The longer we follow God the more severe the tests become. Just when we think we can relax and get comfortable, God calls us to a new test, a fresh step of faith. I do not think those God tests ever stop. They keep coming as relentlessly as the surf on the seashores. We get through one test, catch our breath and then face another. This is not designed as punishment. It is designed to grow us and to keep our testimonies of beholding the faithfulness of God fresh. 

Abraham did not even get Isaac until he was 100 years old. Isaac was an adolescent when this next test came. Do you know what that tells me? God never quits stretching our faith even when we are old. 

My mentor and the man who introduced me to Jesus is now 68. He is a dreamer. God planted a dream in him many years ago that is beginning to take shape. It all started when Eli met another dreamer.

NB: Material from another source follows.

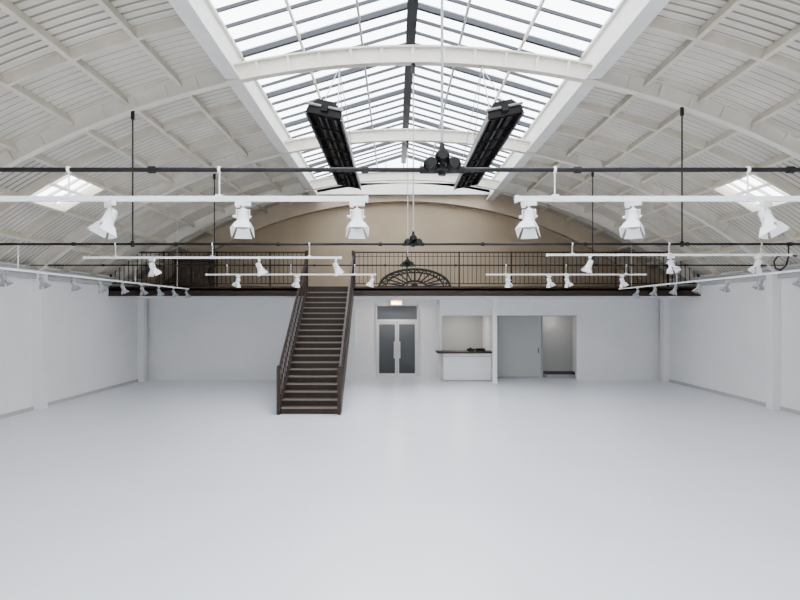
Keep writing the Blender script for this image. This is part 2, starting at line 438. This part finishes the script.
# ---------------------------------------------------------------- mezzanine
YM=19.3; ZD=3.53
b=B('mezzanine_floor'); b.box(XL,XR,YM,YB,ZD-0.12,ZD,M_brown); b.box(XL,XR,YM,YM+0.12,ZD-0.31,ZD+0.02,M_brown)
b.box(XL,XR,YM-0.03,YM,ZD-0.05,ZD+0.02,M_brown); b.box(XL,XR,YM-0.03,YM,ZD-0.31,ZD-0.27,M_brown)
x=XL+0.6
while x<XR:
    b.box(x-0.05,x+0.05,YM+0.12,YB,ZD-0.28,ZD-0.12,M_wall); x+=1.1
b.box(XL,XR,YM+0.12,YB,ZD-0.33,ZD-0.28,M_wall)
b.finish()
def railing(x0,x1):
    b=B('mezzanine_railing'); h=1.2;y=YM+0.05
    b.beam((x0,y,ZD+h),(x1,y,ZD+h),0.05,0.045,M_brown); b.beam((x0,y,ZD+0.12),(x1,y,ZD+0.12),0.03,0.03,M_brown); b.beam((x0,y,ZD+h-0.14),(x1,y,ZD+h-0.14),0.02,0.02,M_brown)
    n=int((x1-x0)/0.15)
    for i in range(n+1):
        x=x0+(x1-x0)*i/n
        if i%12==0: b.box(x-0.025,x+0.025,y-0.025,y+0.025,ZD,ZD+h+0.03,M_brown)
        else: b.box(x-0.009,x+0.009,y-0.009,y+0.009,ZD+0.1,ZD+h,M_brown)
    b.box(x1-0.025,x1+0.025,y-0.025,y+0.025,ZD,ZD+h+0.03,M_brown)
    b.finish()
SX0,SX1=-3.03,-1.45
railing(XL+0.05,SX0-0.06); railing(SX1+0.06,XR-0.05)
# low arched iron fan on the mezzanine
b=B('iron_fan_arch'); c=(0.72,20.6,ZD+0.05); EW,EH=1.30,0.66
def ep(a,s_): return (c[0]+EW*s_*math.cos(a),c[1],c[2]+EH*s_*math.sin(a))
for s_,w in((1.0,0.08),(0.82,0.05),(0.34,0.07)):
    for i in range(28):
        b.beam(ep(pi*i/28,s_),ep(pi*(i+1)/28,s_),w,w,M_dark,up=(0,1,0))
for i in range(13):
    a=pi*i/12; b.rod(ep(a,0.32),ep(a,1.0),0.025,M_dark)
for i in range(12): b.rod(ep(pi*i/12,0.82),ep(pi*(i+1)/12,1.0),0.018,M_dark)
b.ball((c[0],c[1],c[2]+0.05),0.13,M_dark)
b.box(c[0]-EW-0.05,c[0]+EW+0.05,c[1]-0.06,c[1]+0.06,ZD,ZD+0.1,M_dark)
b.finish()
b=B('storage_cabinet')
b.box(-8.2,-6.9,20.8,21.4,ZD+0.06,ZD+1.05,M_brown); b.box(-8.25,-6.85,20.75,21.45,ZD+1.05,ZD+1.1,M_brown)
for x in(-8.15,-7.0): 
    for y in(20.85,21.3): b.box(x,x+0.06,y,y+0.06,ZD,ZD+0.07,M_brown)
for k in range(2):
    x=-8.15+k*0.62; b.box(x,x+0.58,20.77,20.8,ZD+0.12,ZD+1.0,M_tread); b.ball((x+(0.52 if k==0 else 0.06),20.76,ZD+0.6),0.02,M_nose)
b.finish()

# ---------------------------------------------------------------- staircase
b=B('staircase'); N=20; Y0=14.66; rise=ZD/N; go=(YM-Y0)/(N-1)
for i in range(N-1):
    z=rise*(i+1); y=Y0+go*i
    b.box(SX0+0.04,SX1-0.04,y-0.03,y+go+0.01,z-0.035,z,M_tread)
    b.box(SX0+0.04,SX1-0.04,y-0.036,y-0.028,z-0.035,z+0.002,M_nose)
    b.box(SX0+0.04,SX1-0.04,y+0.0,y+0.015,z-rise,z-0.03,M_brown)
b.box(SX0+0.04,SX1-0.04,YM-0.02,YM-0.002,ZD-rise,ZD,M_brown)
slope=rise/go
for x in(SX0,SX1):
    # stringer
    y1=YM-0.0
    for xx in((x-0.03,x+0.03),):
        vs=[(X,y,z) for X in xx for y,z in((Y0-0.12,0.0),(Y0+0.25,0.0),(y1,ZD-0.34),(y1,ZD+0.06),(Y0-0.12,0.13))]
        b.add(vs,[(0,1,2,3,4),(9,8,7,6,5)]+[(i,(i+1)%5,5+(i+1)%5,5+i) for i in range(5)],M_brown)
    H=0.98
    f=lambda y:(y-Y0)*slope+rise
    b.beam((x,Y0-0.05,f(Y0-0.05)+H),(x,YM,ZD+H+0.12),0.06,0.06,M_brown)
    b.beam((x,Y0-0.05,f(Y0-0.05)+H*0.5),(x,YM,ZD+H*0.5+0.06),0.025,0.035,M_brown)
    b.box(x-0.045,x+0.045,Y0-0.13,Y0-0.04,0,f(Y0)+H+0.05,M_brown); b.ball((x,Y0-0.085,f(Y0)+H+0.08),0.05,M_brown)
    b.box(x-0.04,x+0.04,YM-0.08,YM-0.005,ZD-0.2,ZD+1.25,M_brown)
    k=0;y=Y0+0.1
    while y<YM-0.1:
        b.box(x-0.01,x+0.01,y-0.01,y+0.01,f(y)-0.05,f(y)+H,M_brown); y+=go*0.75
b.finish()

# ---------------------------------------------------------------- doors / counter
b=B('door_1'); y=23.3
b.box(-0.80,-0.74,y-0.06,y+0.1,0,2.98,M_doorframe); b.box(0.91,0.97,y-0.06,y+0.1,0,2.98,M_doorframe); b.box(-0.8,0.97,y-0.06,y+0.1,2.92,2.98,M_doorframe)
b.box(-0.74,0.91,y-0.05,y+0.05,2.26,2.36,M_doorframe)
b.box(-0.74,0.91,y+0.0,y+0.03,2.36,2.92,M_doorglass)
for x0,x1 in((-0.74,0.08),(0.09,0.91)):
    b.box(x0,x0+0.08,y-0.03,y+0.03,0,2.26,M_doorframe); b.box(x1-0.08,x1,y-0.03,y+0.03,0,2.26,M_doorframe)
    b.box(x0+0.08,x1-0.08,y-0.03,y+0.03,0,0.12,M_doorframe); b.box(x0+0.08,x1-0.08,y-0.03,y+0.03,2.16,2.26,M_doorframe)
    b.box(x0+0.08,x1-0.08,y-0.005,y+0.015,0.12,2.16,M_doorglass)
for x in(-0.03,0.20):
    b.rod((x,y-0.09,0.75),(x,y-0.09,1.45),0.018,M_white); b.rod((x,y-0.09,0.8),(x,y-0.02,0.8),0.01,M_white); b.rod((x,y-0.09,1.4),(x,y-0.02,1.4),0.01,M_white)
b.finish()
b=B('emergency_light'); b.box(-0.15,0.27,22.86,22.92,2.98,3.1,M_exit); b.box(-0.18,0.30,22.92,22.97,2.96,3.2,M_white); b.finish()
b=B('reception_counter')
b.box(1.87,3.70,21.6,22.3,0.04,1.08,M_wall); b.box(1.92,3.66,21.66,22.3,0,0.05,M_grey); b.box(1.62,3.8,21.5,22.36,1.08,1.14,M_brown)
b.box(1.87,3.70,21.59,21.6,0.94,0.96,M_grey)
b.finish()
b=B('desk_telephone')
b.box(2.85,3.05,21.75,21.98,1.14,1.19,M_dark); b.beam((2.82,21.8,1.22),(3.08,21.8,1.22),0.05,0.04,M_dark); b.ball((2.83,21.8,1.21),0.04,M_dark); b.ball((3.07,21.8,1.21),0.04,M_dark)
b.box(2.9,3.0,21.9,21.96,1.19,1.27,M_dark); b.finish()
b=B('desk_tray'); b.box(3.15,3.5,21.75,22.05,1.14,1.16,M_dark); b.box(3.15,3.17,21.75,22.05,1.16,1.24,M_dark); b.box(3.48,3.5,21.75,22.05,1.16,1.24,M_dark); b.box(3.15,3.5,22.03,22.05,1.16,1.24,M_dark); b.finish()
b=B('column'); b.box(3.66,3.82,20.95,21.11,0.0,3.2,M_white); b.box(3.63,3.85,20.92,21.14,0,0.03,M_white); b.box(3.63,3.85,20.92,21.14,3.16,3.2,M_white); b.finish()
# side room: sliding door panel and dark step
b=B('door_2'); b.box(4.02,6.05,22.9,22.96,0.02,2.50,M_lgrey); b.box(5.98,6.05,22.86,22.9,0,2.5,M_grey); b.rod((5.85,22.86,1.0),(5.85,22.86,1.2),0.015,M_dark); b.box(4.02,7.6,22.88,22.98,2.5,2.56,M_grey); b.finish()
b=B('entrance_step'); b.box(6.1,7.4,22.5,23.4,0,0.17,M_grey); b.box(6.08,7.42,22.48,23.4,0.17,0.2,M_dark); b.finish()
# black bent pipe at the right wall
b=B('bent_pipe')
pts=[(7.45,10.6,3.93),(7.45,10.6,3.72),(7.40,10.6,3.55),(7.30,10.6,3.46),(7.2,10.6,3.5),(7.17,10.6,3.62),(7.24,10.6,3.72),(7.4,10.6,3.75),(7.6,10.6,3.73)]
for a,c in zip(pts[:-1],pts[1:]): b.rod(a,c,0.014,M_dark); b.ball(c,0.015,M_dark,8,6)
b.rod((7.45,10.38,3.93),(7.45,10.62,3.93),0.014,M_dark)
b.finish()
# conduits on the side walls
for nm,x in(('conduit_pipe',XL+0.3),('conduit_pipe',XR-0.3)):
    b=B(nm); b.rod((x,YF+0.05,3.80),(x,YM-0.1,3.80),0.025,M_grey)
    for y in range(-6,19,3): b.rod((x,y,3.8),(XL+0.22 if x<0 else XR-0.22,y,3.8),0.015,M_grey)
    b.finish()

# ---------------------------------------------------------------- light
w=bpy.data.worlds.new('overcast_sky'); S.world=w; w.use_nodes=True
bg=w.node_tree.nodes['Background']; bg.inputs[0].default_value=(0.955,0.972,1.0,1); bg.inputs[1].default_value=4.0
def portal(loc,sx,sy,rot=(0,0,0)):
    ld=bpy.data.lights.new('sky_portal','AREA'); ld.shape='RECTANGLE'; ld.size=sx; ld.size_y=sy
    ld.cycles.is_portal=True
    o=bpy.data.objects.new('sky_portal',ld); o.location=loc; o.rotation_euler=rot; S.collection.objects.link(o)
portal((CX,(YF+21.6)/2,ZE-0.02),2*SH,21.6-YF)
portal((CX,YF-0.05,(FZ0+FZ1)/2),FX1-FX0,FZ1-FZ0,(pi/2,0,0))
for sg in(-1,1):
    x0,z0=P(sg*PUR[4]);x1,z1=P(sg*PUR[5])
    ang=math.atan2(abs(z1-z0),abs(x1-x0))*sg
    portal(((x0+x1)/2,(WY0+WY1)/2,(z0+z1)/2-0.05),1.25,WY1-WY0,(0,ang,0))
# lamps added to brighten the back rooms
for nm,x,y,z,e_ in(('added_lamp',2.8,23.8,2.66,10),('added_lamp',6.6,23.4,2.66,4),('added_lamp',0.0,22.6,3.14,12)):
    b=B(nm); b.cone((x,y,z+0.04),(x,y,z),0.14,0.12,M_white,20); b.finish()
    ld=bpy.data.lights.new('fill_light','AREA'); ld.shape='DISK'; ld.size=0.22; ld.energy=e_; ld.color=(1,0.95,0.88)
    o=bpy.data.objects.new('fill_light',ld); o.location=(x,y,z-0.01); S.collection.objects.link(o)

try:
    S.view_settings.view_transform='AgX'; S.view_settings.look='AgX - Medium High Contrast'; S.view_settings.exposure=0.6
except Exception as e: print(e)
cam=bpy.data.cameras.new('camera'); co=bpy.data.objects.new('camera',cam); S.collection.objects.link(co); S.camera=co
co.location=(0,0,2.67); co.rotation_euler=(pi/2,0,0)
cam.sensor_width=36; cam.lens=560/800*36; cam.shift_x=0.00625; cam.shift_y=0.015
cam.clip_end=200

A 91 one year old dreamer. They struck up a great friendship. The 91-year-old has been incredibly successful in business. He recognized the passionate dream that bubbled in Eli for decades.  He drew it out and challenged Eli to make the pursuit of this dream a reality in creating a new ministry called Solomon's Quest. Eli took the step of faith. He is launching this new ministry. At 68, he has certainly earned the right to slow down, to retire, to take it easy and enjoy his grandchildren. That is not what God tested Eli to do. He called Eli to pursue a dream like young men do. To trust and take steps of faith that many senior adults shy away from. Eli is chasing a 500-pound lion of a dream when others would turn and run the other way toward safety. 

Eli and Abraham fire me up. They challenge me to accept the tests of faith God puts before me. To not use age as an excuse to shrink from risky ventures into the safe comfy confines of my recliner. No, that does not honor God. Accepting God's faith tests honors Him, when there is no guarantee of success. Even when you cannot see any path forward. Trusting God by obeying and accepting His tests grows faith. It leads to extraordinary acts of God that often defies explanation except to give glory to God for His supernatural intervention. I want to live for those moments.

That is what the church needs. That is what the world longs to see. People who refuse to play it safe. Who really believe what they say. People who act on what God calls them to do. People who face the tests of faith and recount the faithfulness of God as a result. People long to see God at work in real tangible ways. 

God saw Abraham's faith. He stopped Abraham from plunging the knife into his son. God provided another sacrifice that day. Abraham believed God and God credited that belief to Abraham's account declaring him righteous. 

I see some tests of faith ahead. They are just thoughts and prayers at the moment. The day may very well come when I have to choose to put feet to my belief. Those tests are just theories in my head. One day God may call me to experiment that faith in the laboratory of life. Those experiments may be scary. They may not make sense on paper any more than Abraham sacrificing his son or Eli starting a ministry in his retirement years. Do I really have the raw courage to not only take, but to also pass the tests ahead of me for the rest of my days. I hope I do, but I am not sure. The only way I will ever know is when I have to choose to obey no matter how foolish it looks, how impossible it seems, or how outlandish it looks to those around me. I do not imagine Sarah was too fired up about this test of faith if she even knew about it. 

Like they say, the proof is in the pudding. The proof of Abraham's faith is that he put Isaac on the altar. The proof of Noah's faith is that he cut the first tree and the next until over a century later he finished the ark. What will be tangible proof of my faith? A book. A playground. Souls saved. A dynamic kingdom minded church impacting the culture around it. A miracle house. Each will bring certain tests of faith. I understand that now. The tests just foster the opportunity for God to do something amazing. May the Lord match our faith and character with His assignments. May our lives of faith glorify and hoor Him.